North Korea has arguably been the greatest thorn in the side of American foreign policy since the end of the Second World War. Yet, while so many in and out of American government express concern and at times outrage over DPRK policy, few claim to understand the underlying motives and objectives that have guided the nation's seemingly incoherent and unpredictable belligerency. "Anyone who claims to be an expert on North Korea," former vice-president Walter Mondale once famously declared, "is either a liar or a fool."

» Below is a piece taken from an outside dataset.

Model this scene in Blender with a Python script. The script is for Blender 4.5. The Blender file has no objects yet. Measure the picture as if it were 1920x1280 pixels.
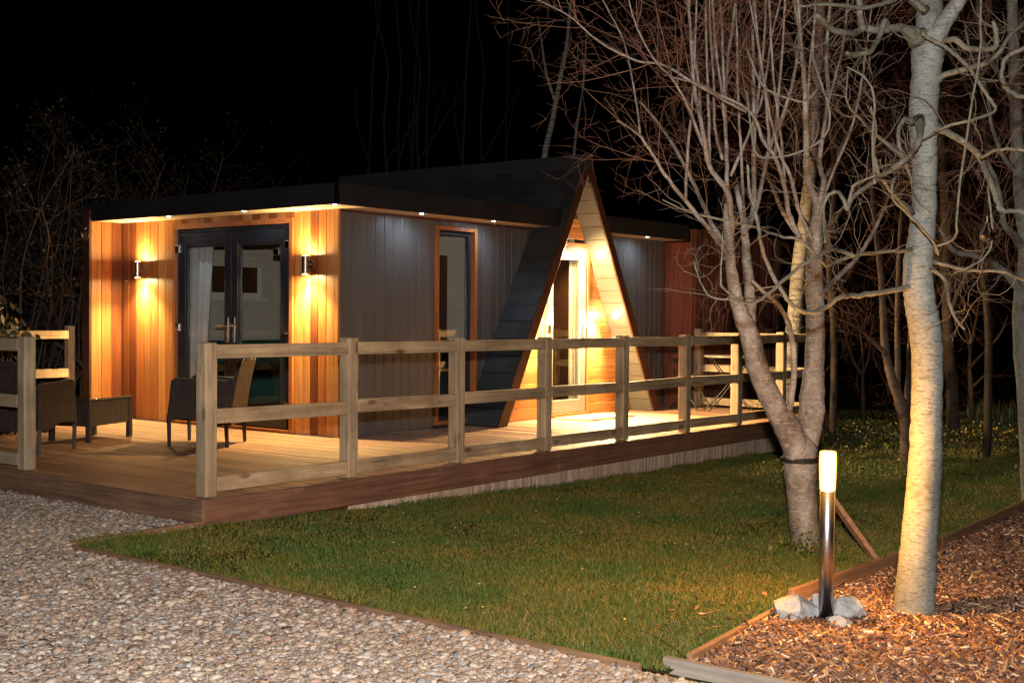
import bpy, math, random
import numpy as np
from mathutils import Vector, Matrix

random.seed(7)
RNG = np.random.default_rng(11)
SC = bpy.context.scene

# ------------------------------------------------------------------ camera
CAM_R = np.array([[0.61579, 0.01176, -0.78782], [-0.78788, 0.01870, -0.61556], [0.00749, 0.99976, 0.02078]])
CAM_P = np.array([-5.214, -6.678, 1.24])
FPX = 2320.0                       # focal length for a frame 1920 wide
cam_data = bpy.data.cameras.new('camera')
cam_data.sensor_width = 36.0
cam_data.lens = FPX / 1920.0 * 36.0
cam_data.clip_start = 0.05
cam_data.clip_end = 1000.0
cam = bpy.data.objects.new('camera', cam_data)
SC.collection.objects.link(cam)
M4 = Matrix.Identity(4)
for i in range(3):
    for j in range(3):
        M4[i][j] = CAM_R[i][j]
    M4[i][3] = CAM_P[i]
cam.matrix_world = M4
SC.camera = cam

# ------------------------------------------------------------------ night sky
world = bpy.data.worlds.new('World')
SC.world = world
world.use_nodes = True
wn = world.node_tree.nodes
sky = wn.new('ShaderNodeTexSky')
sky.sky_type = 'NISHITA'
sky.sun_disc = False
sky.sun_elevation = math.radians(-6.0)
sky.sun_rotation = math.radians(200.0)
world.node_tree.links.new(sky.outputs[0], wn['Background'].inputs[0])
wn['Background'].inputs[1].default_value = 0.012

# ------------------------------------------------------------------ photographer's flash (lights the near side, casts the rail and branch shadows)
FLASH_W = 2550.0
fl = bpy.data.lights.new('camera_flash', 'SPOT')
fl.energy = FLASH_W
fl.color = (1.0, 0.94, 0.88)
fl.shadow_soft_size = 0.05
fl.spot_size = math.radians(86)
fl.spot_blend = 0.75
flo = bpy.data.objects.new('camera_flash', fl)
SC.collection.objects.link(flo)
flo.matrix_world = M4
flo.location = (CAM_P[0] - 0.02, CAM_P[1] - 0.02, CAM_P[2] + 0.30)

# ------------------------------------------------------------------ render look
SC.view_settings.view_transform = 'Standard'
SC.view_settings.look = 'None'
SC.view_settings.exposure = 0.0
SC.view_settings.gamma = 1.0
SC.view_settings.use_curve_mapping = False
SC.render.engine = 'CYCLES'
SC.cycles.use_denoising = True
try:
    SC.cycles.denoiser = 'OPENIMAGEDENOISE'
except Exception:
    pass
SC.cycles.max_bounces = 7
SC.cycles.diffuse_bounces = 3
SC.cycles.glossy_bounces = 3
SC.cycles.transmission_bounces = 4
SC.cycles.transparent_max_bounces = 8
SC.cycles.sample_clamp_indirect = 6.0
SC.cycles.caustics_reflective = False
SC.cycles.caustics_refractive = False

# ------------------------------------------------------------------ helpers
def ray(u, v):
    return CAM_R @ np.array([(u - 960.0) / FPX, -(v - 640.0) / FPX, -1.0])
def at(u, v, d):                     # a point at distance d in front of the camera station
    return CAM_P + ray(u, v) * d
def ground_z(X):
    X = np.asarray(X, float)
    return -0.155 - 0.235 * (1.0 - np.exp(-np.maximum(X, 0.0) / 3.6))
def gz(X):
    return float(ground_z(X))
def in_view(P, mx=0.15):             # rough frustum test, used to decide where stones and grass are worth making
    c = (P - CAM_P) @ CAM_R
    d = -c[:, 2]
    u = c[:, 0] / np.maximum(d, .01) * FPX / 1920.0
    v = c[:, 1] / np.maximum(d, .01) * FPX / 1920.0
    return (d > 1.0) & (np.abs(u) < .5 + mx) & (v > -.3333 - mx * .7) & (v < .3333 + mx), d

class MB:
    """collects shapes; build() links them as one mesh object"""
    def __init__(self):
        self.v, self.f, self.n, self.mi, self.cur = [], [], 0, [], 0
    def add(self, verts, faces):
        verts = np.asarray(verts, float).reshape(-1, 3)
        self.v.append(verts)
        self.f.extend([tuple(i + self.n for i in fc) for fc in faces]); self.mi.extend([self.cur] * len(faces))
        self.n += len(verts)
        return self
    def box(self, x0, x1, y0, y1, z0, z1):
        return self.add([(x0,y0,z0),(x1,y0,z0),(x1,y1,z0),(x0,y1,z0),(x0,y0,z1),(x1,y0,z1),(x1,y1,z1),(x0,y1,z1)],
                        [(0,3,2,1),(4,5,6,7),(0,1,5,4),(1,2,6,5),(2,3,7,6),(3,0,4,7)])
    def prism(self, poly, axis, a, b):   # polygon in the other two axes, extruded along axis from a to b
        n = len(poly); vs = []
        for t in (a, b):
            for p, q in poly:
                vs.append({0: (t, p, q), 1: (p, t, q), 2: (p, q, t)}[axis])
        fs = [tuple(range(n))[::-1], tuple(range(n, 2 * n))] + [(i, (i + 1) % n, n + (i + 1) % n, n + i) for i in range(n)]
        return self.add(vs, fs)
    def bar(self, p, q, w, h, up=(0, 0, 1)):   # rectangular bar from p to q
        p, q = np.array(p, float), np.array(q, float)
        t = q - p; t /= np.linalg.norm(t); up = np.array(up, float)
        s = np.cross(t, up); s /= np.linalg.norm(s); u = np.cross(s, t)
        vs = [e + s * a * w / 2 + u * b * h / 2 for e in (p, q) for a, b in ((-1,-1),(1,-1),(1,1),(-1,1))]
        return self.add(vs, [(0,1,2,3),(7,6,5,4),(0,4,5,1),(1,5,6,2),(2,6,7,3),(3,7,4,0)])
    def tube(self, pts, rad, sides=6, cap=True, rough=0.0):
        pts = np.asarray(pts, float); k = len(pts)
        rad = np.broadcast_to(np.asarray(rad, float), (k,))
        tan = np.gradient(pts, axis=0); tan /= np.linalg.norm(tan, axis=1)[:, None] + 1e-12
        ref = np.array([0, 0, 1.0]) if abs(tan[0][2]) < .9 else np.array([1.0, 0, 0])
        s = np.cross(tan[0], ref); s /= np.linalg.norm(s)
        ang = np.arange(sides) * 2 * math.pi / sides
        ca, sa = np.cos(ang), np.sin(ang); vs = []
        for i in range(k):
            s = s - tan[i] * (s @ tan[i]); s /= np.linalg.norm(s) + 1e-12
            b = np.cross(tan[i], s)
            r = rad[i] * (1 + (RNG.normal(0, rough, sides) if rough else 0))
            vs.append(pts[i] + (ca * r)[:, None] * s + (sa * r)[:, None] * b)
        fs = []
        for i in range(k - 1):
            for j in range(sides):
                a, b2 = i * sides + j, i * sides + (j + 1) % sides
                fs.append((a, b2, b2 + sides, a + sides))
        if cap:
            fs.append(tuple(range(sides))[::-1]); fs.append(tuple(range((k - 1) * sides, k * sides)))
        return self.add(np.vstack(vs), fs)
    def lathe(self, prof, c, axis=2, sides=24):
        vs, fs = [], []
        for r, h in prof:
            for j in range(sides):
                a = j * 2 * math.pi / sides
                p = [r * math.cos(a), r * math.sin(a)]
                q = {2: (p[0], p[1], h), 0: (h, p[0], p[1]), 1: (p[0], h, p[1])}[axis]
                vs.append((q[0] + c[0], q[1] + c[1], q[2] + c[2]))
        for i in range(len(prof) - 1):
            for j in range(sides):
                a, b = i * sides + j, i * sides + (j + 1) % sides
                fs.append((a, b, b + sides, a + sides))
        fs.append(tuple(range(sides))[::-1]); fs.append(tuple(range((len(prof) - 1) * sides, len(prof) * sides)))
        return self.add(vs, fs)
    def build(self, name, mat, parent=None, smooth=False, bevel=0.0, local=False):
        V = np.vstack(self.v)
        if parent is not None and not local:
            V = V - np.array(ORIGIN.get(parent.name, (0, 0, 0)))
        me = bpy.data.meshes.new(name)
        me.from_pydata(V.tolist(), [], self.f)
        for m_ in (mat if isinstance(mat, list) else [mat]): me.materials.append(m_)
        if isinstance(mat, list): me.polygons.foreach_set('material_index', self.mi)
        if smooth:
            me.polygons.foreach_set('use_smooth', [True] * len(me.polygons))
        me.update()
        o = bpy.data.objects.new(name, me)
        SC.collection.objects.link(o)
        if parent is not None:
            o.parent = parent
            ORIGIN[o.name] = ORIGIN.get(parent.name, (0, 0, 0))
        if bevel:
            b = o.modifiers.new('soft_edge', 'BEVEL'); b.width = bevel; b.segments = 2; b.limit_method = 'ANGLE'; b.angle_limit = math.radians(40)
        return o
ORIGIN = {}

def raw_mesh(name, V, F, mat, smooth=False):   # fast path for big uniform meshes: F is an (n, k) index array
    me = bpy.data.meshes.new(name)
    n, k = F.shape
    me.vertices.add(len(V)); me.vertices.foreach_set('co', np.ascontiguousarray(V, np.float32).ravel())
    me.loops.add(n * k); me.loops.foreach_set('vertex_index', np.ascontiguousarray(F, np.int32).ravel())
    me.polygons.add(n); me.polygons.foreach_set('loop_start', np.arange(0, n * k, k, dtype=np.int32))
    me.polygons.foreach_set('loop_total', np.full(n, k, np.int32))
    if smooth: me.polygons.foreach_set('use_smooth', np.ones(n, bool))
    me.update(calc_edges=True); me.materials.append(mat)
    o = bpy.data.objects.new(name, me); SC.collection.objects.link(o)
    return o

def tag(o, label=None, cat=None, group=None, kind=None):
    if label: o['label'] = label
    if cat: o['category'] = cat
    if group: o['group'] = group
    if kind: o['kind'] = kind
    return o
def thing(name, label, cat, loc=(0, 0, 0), rz=0.0, group=None):
    o = bpy.data.objects.new(name, None)
    o.empty_display_size = .1
    o.location = loc; o.rotation_euler = (0, 0, rz)
    SC.collection.objects.link(o)
    ORIGIN[o.name] = tuple(loc)
    return tag(o, label, cat, group)
def copy_tree(o, parent=None):
    c = o.copy(); SC.collection.objects.link(c); c.parent = parent
    for ch in o.children: copy_tree(ch, c)
    return c
def light(name, kind, loc, energy, color, parent=None, direction=None, **kw):
    d = bpy.data.lights.new(name, kind); d.energy = energy; d.color = color
    for k, v in kw.items(): setattr(d, k, v)
    o = bpy.data.objects.new(name, d); SC.collection.objects.link(o)
    L = Vector(loc)
    if parent is not None:
        o.parent = parent; L = L - Vector(ORIGIN.get(parent.name, (0, 0, 0)))
    o.location = L
    if direction is not None: o.rotation_euler = Vector(direction).to_track_quat('-Z', 'Y').to_euler()
    return o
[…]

Particularly vexing has been the North's propensity for creating trouble just when it seems to be at its weakest, sometimes even taking bellicose action against the West while at the very same moment its leaders seek Western assistance, spurring anger and frustration from the U.S. and its allies. North Korea, lamented one exasperated American congressman recently "makes it very difficult to have a normal relationship with them."
Events from the past few decades offer a series of instructive examples. Torrential rains in 1995 and 1996, followed by a series of droughts, devastated the nation's food production. Further complicating the situation was the fact that China was also reducing its food aid significantly.
Conditions were simply horrific. Children lived on 35% of the UN recommended caloric intake and families tried to survive on diets of weeds, roots, and bark. "Today," began one official radio broadcast in 1996, "I will introduce you to tasty and healthy ways to eat wild grass." The United States, South Korea, and Japan, among others, helped to fill the void, providing food aid worth hundreds of millions of dollars.
Suddenly, in the midst of this disaster, a North Korean submarine on an espionage mission ran aground near South Korean territory. DPRK commandos abandoned the vessel and attempted to infiltrate the South, sparking firefights that left 24 North Koreans and 14 South Koreans dead. A very unrepentant North Korean government condemned the South's behavior as "barbarousness and beastliness," and warned that they might "be forced to take strong countermeasures." South Korea responded by cutting off most aid to the destitute country.
Soon thereafter, U.S. reconnaissance satellites discovered a newly built North Korean launch platform for its medium-range Nodong-1 missile, which placed almost all of Japan in range. Rumors of an impending missile test followed, as did widespread condemnation. In August 1998, while still accepting massive amounts of Western-bloc aid, North Korea launched a multi-stage Taepo-dong I missile across Japan and into the Pacific. Quickly Japan and the U.S. condemned the test and cut off most forms of assistance.
Americans were stunned by the North's ingratitude and irrationality. "We don't know much about North Korea and who this Kim Jong-il is," lamented Congressman Jay Kim (R-CA). "I understand he is not a rational individual."